Check with Wilton about the color flo. The unopened one t least is probably okay. Remember if you are trying to smell it to see if it's bad, it doesn't smell very nice to start with so you probably shouldn't go with that.

PinkZiab Posted 2 Jun 2009 , 4:05pm
post #6 of 9

I've never used color flow mix, so I can't comment on that (and I make my royal icing with real egg whites, so I'm not much help there either), but you can do floodwork with royal icing. The technique is the same, you just need to get the right consistency for the outlining and flooding. it's basically like decorating a cookie with royal, except you're doing it on paper or acetate.

imartsy Posted 2 Jun 2009 , 9:52pm
post #7 of 9

I'm thinking if I just tell them not to eat it - then the color flow would be safe..... or maybe I'll just make up a batch of royal icing and try that - do the same consistency rules apply? It should be thick for outlines and then it should be thinner for filling - like if you picked up a spoon and let a drop fall it should take 10 seconds for that drop to dissolve?

Thanks!

lorrieg Posted 2 Jun 2009 , 10:08pm
post #8 of 9
Quote:
Originally Posted by imartsy

I'm thinking if I just tell them not to eat it - then the color flow would be safe..... or maybe I'll just make up a batch of royal icing and try that - do the same consistency rules apply? It should be thick for outlines and then it should be thinner for filling - like if you picked up a spoon and let a drop fall it should take 10 seconds for that drop to dissolve?

Thanks!




If you are in doubt at all (some people will eat anything within sight) use the royal icing. Same rules apply for consistency. thumbs_up.gif

jer702 Posted 2 Jun 2009 , 10:15pm
post #9 of 9

Found this on Wilton's website


Color Flow Decorations/Storage:Color Flow pieces should last indefinitely, if stored properly. A cool, dry cupboard would be a good storage place.
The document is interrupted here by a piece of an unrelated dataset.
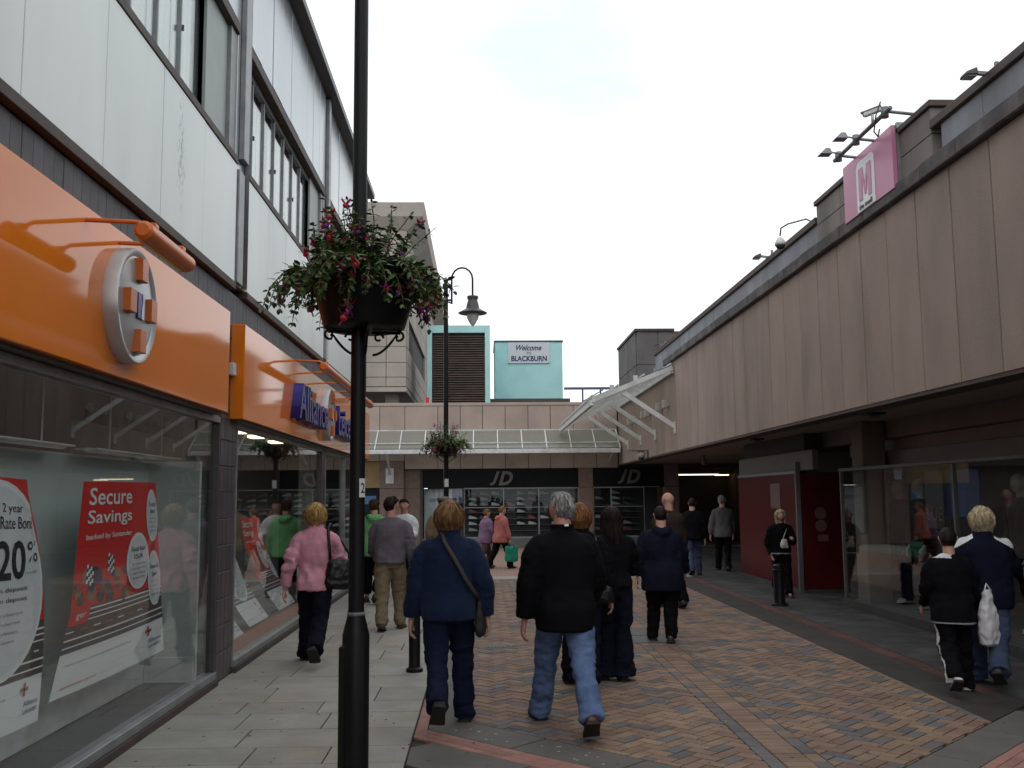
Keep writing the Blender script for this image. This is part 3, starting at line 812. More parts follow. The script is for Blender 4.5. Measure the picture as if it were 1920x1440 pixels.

Do not put the color flow piece on a refrigerated or frozen cake. If the cake has been refrigerated or frozen, allow it to come to room temperature before placing the color flow decoration on the cake. Allowing the cake to come to room temperature should help prevent the color flow piece from bleeding which is due to moisture. Color flow pieces can be set on sugar cubes to eliminate possible bleeding.